Scrum is an agile Framework for developing software. With Scrum, projects progress via a series of month-long iterations called sprints.

Scrum is ideally suited for projects with rapidly changing or highly emergent requirements. The work to be done on a Scrum project is listed in the Product Backlog, which is a list of all desired changes to the product. At the start of each Sprint a Sprint Planning Meeting is held during which the Product Owner prioritizes the Product Backlog and the Scrum Team selects the tasks they can complete during the coming Sprint. These tasks are then moved from the Product Backlog to the Sprint Backlog.

During the Sprint the team stays on track by holding brief daily meetings.

At the end of each Sprint the team demonstrates the completed functionality at a Sprint Review Meeting.

The Scrum process was first applied to software by Ken Schwaber and Jeff Sutherland. It has been most thoroughly documented in the book Agile Software Development with Scrum by Ken Schwaber and Mike Beedle.
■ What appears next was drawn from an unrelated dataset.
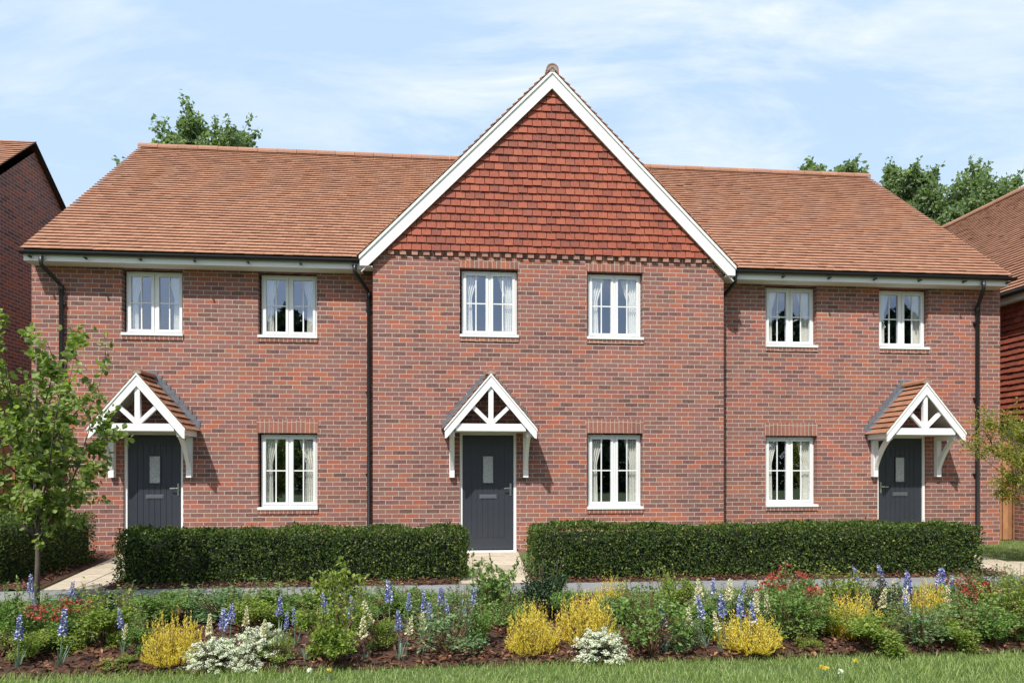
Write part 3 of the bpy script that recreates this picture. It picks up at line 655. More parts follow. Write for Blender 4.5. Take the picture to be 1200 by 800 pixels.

Scrum works because it is a highly-empowering process that allows requirements and self-organizing teams to emerge. In their book, Schwaber and Beedle describe Scrum as an empirical process that uses frequent inspection (daily meetings), collaboration and adaptive responses. They contrast this to defined processes in which every task and outcome is defined. Defined processes work only when the inputs to the process can be perfectly defined and there is very little noise, ambiguity or change. If that doesn't sound like the software projects you work on, look into Scrum.